All through the Lost Decade there was enough money in the weekly budget to purchase the Saturday edition of a city newspaper. At the age of five, I was entrusted every Saturday with a thin dime, the price of a bringing home a Chicago Tribune from the local drug store. All I could do was look at pictures. When I prevailed upon my big brother to read me the words, I absorbed the stories of Borley Rectory, the most haunted house in England and of Chicago's gory St. Valentine's Day Massacre. I was astounded by the mysteries and murders that abounded beyond the confines of my peaceful village. Then I turned to the funnies and tried to understand them without the help of any big person. By the time I reached Grade 4, I could do it.

There was a comic strip called Bringing Up Father, which had been around since 1913. I learned its humour was based on the ways in which wealthy Mr. Jiggs frustrated every effort of his social-climbing wife , Maggie, to distance her family from Jiggs' humble beginnings.

I met Dagwood and Blondie, whose comic strip wedding took place in 1930. They are still featured in newspapers in 2014 and, although over a century old, are as youthful as ever. The strip, then and now, was gently humorous and without significant social commentary.

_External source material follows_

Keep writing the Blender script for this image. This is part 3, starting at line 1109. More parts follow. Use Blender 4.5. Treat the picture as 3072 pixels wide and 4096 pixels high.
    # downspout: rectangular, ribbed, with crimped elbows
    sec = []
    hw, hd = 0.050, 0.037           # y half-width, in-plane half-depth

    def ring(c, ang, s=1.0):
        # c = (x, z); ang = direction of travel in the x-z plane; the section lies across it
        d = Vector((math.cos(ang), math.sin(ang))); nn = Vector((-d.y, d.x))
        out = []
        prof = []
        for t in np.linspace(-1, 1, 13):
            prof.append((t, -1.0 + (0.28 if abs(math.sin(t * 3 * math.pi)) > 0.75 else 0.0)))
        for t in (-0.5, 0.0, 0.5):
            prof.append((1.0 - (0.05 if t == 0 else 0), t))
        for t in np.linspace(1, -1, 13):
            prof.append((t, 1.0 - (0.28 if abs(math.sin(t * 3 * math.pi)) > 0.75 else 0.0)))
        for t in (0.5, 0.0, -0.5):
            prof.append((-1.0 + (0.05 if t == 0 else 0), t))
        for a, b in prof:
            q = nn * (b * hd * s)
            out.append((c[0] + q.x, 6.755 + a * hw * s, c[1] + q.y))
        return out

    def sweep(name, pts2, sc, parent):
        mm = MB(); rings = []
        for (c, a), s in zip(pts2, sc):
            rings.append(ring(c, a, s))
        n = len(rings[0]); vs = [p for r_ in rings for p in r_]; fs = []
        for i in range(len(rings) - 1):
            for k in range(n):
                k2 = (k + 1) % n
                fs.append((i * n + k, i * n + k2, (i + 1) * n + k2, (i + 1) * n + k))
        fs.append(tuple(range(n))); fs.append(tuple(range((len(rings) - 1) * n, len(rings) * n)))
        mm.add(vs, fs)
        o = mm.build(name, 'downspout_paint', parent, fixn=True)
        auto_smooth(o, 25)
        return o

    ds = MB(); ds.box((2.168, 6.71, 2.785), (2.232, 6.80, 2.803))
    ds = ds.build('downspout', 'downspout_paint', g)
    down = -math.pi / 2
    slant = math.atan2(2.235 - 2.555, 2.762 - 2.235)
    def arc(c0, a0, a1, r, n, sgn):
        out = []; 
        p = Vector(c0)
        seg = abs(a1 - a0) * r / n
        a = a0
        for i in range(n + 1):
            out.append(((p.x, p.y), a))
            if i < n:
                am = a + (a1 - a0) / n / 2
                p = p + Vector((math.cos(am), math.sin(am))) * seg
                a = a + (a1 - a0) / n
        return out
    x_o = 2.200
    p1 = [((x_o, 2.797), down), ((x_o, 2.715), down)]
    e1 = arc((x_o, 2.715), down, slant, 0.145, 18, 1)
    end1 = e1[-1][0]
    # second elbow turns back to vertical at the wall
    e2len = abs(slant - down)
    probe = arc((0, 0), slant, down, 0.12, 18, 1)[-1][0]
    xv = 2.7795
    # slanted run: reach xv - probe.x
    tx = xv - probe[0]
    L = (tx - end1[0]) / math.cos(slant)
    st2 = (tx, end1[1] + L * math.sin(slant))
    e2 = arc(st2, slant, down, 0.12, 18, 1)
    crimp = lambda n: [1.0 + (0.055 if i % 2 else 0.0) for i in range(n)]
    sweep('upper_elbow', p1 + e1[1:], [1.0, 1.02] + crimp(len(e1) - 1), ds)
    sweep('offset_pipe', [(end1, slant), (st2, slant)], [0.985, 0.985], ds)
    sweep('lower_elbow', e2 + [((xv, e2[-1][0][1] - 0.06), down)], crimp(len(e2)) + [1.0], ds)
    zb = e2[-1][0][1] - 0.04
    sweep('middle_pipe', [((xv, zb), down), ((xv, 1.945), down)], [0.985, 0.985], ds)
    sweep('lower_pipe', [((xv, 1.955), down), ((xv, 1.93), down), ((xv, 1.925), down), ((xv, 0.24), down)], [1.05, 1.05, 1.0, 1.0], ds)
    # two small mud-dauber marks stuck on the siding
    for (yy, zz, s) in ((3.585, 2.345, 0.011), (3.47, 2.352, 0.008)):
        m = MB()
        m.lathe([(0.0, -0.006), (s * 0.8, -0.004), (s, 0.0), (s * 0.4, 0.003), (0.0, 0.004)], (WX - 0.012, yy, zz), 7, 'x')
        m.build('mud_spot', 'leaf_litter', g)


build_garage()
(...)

I liked the KatzenjammerKids, who first appeared in 1897. They undermined the authority of Big People with a succession of fiendish tricks. I wished I could let them loose in a Horatio Alger book. (Alger books were read to me whether I wanted to hear them or not.) Invariably, Alger heroes were poor young men who became wealthy through marathon church going and obedient service to a rich tycoon, even to the extremity of marrying the tycoon's homely daughter. I didn't think this was a happy ending for any story. By this time, my supplier of comics had been changed to the Toronto Star and I was beginning to have strange feelings when I saw all the curvaceous young women in Buck Rogers in the 25th Century, a space epic first drawn in 1928.

There was Flash Gordon, another space fantasy that dated from 1934. There were some evil females in this one too, but they were decorative. Rogers was at war with the Red Mongols and Gordon was the enemy of Ming, the sinister ruler of the planet Mongo. Both strips denigrated Asians. They recalled a time when newspapers were filled with stories of the Yellow Peril. I didn't approve. The Chinese people I knew lived at the Canada Café and were always friendly and kind.

The best of all comic strips appeared in 1934. It was Al Capp's Li'l Abner. Capp was a genius. His cast of characters, human and non-human, were always funny and always instructive. I didn't realize at the time I was looking at some of the most remarkable satire ever invented.

Satire, poetry and music are all elements in protest movements. What I began to learn from Al Capp became a part of my understanding of the thousands of marchers at Selma, Ala., singing We Shall Overcome.

When I was little, Big People were sometimes puzzled by my strange opinions. I always replied, "I saw it in the funny papers." Years later, I know having a free and independent opinion is a priceless gift. Try to learn what is true and try to do what is good. That's what I learned from the funny papers. And, incidentally, don't waste time playing video games.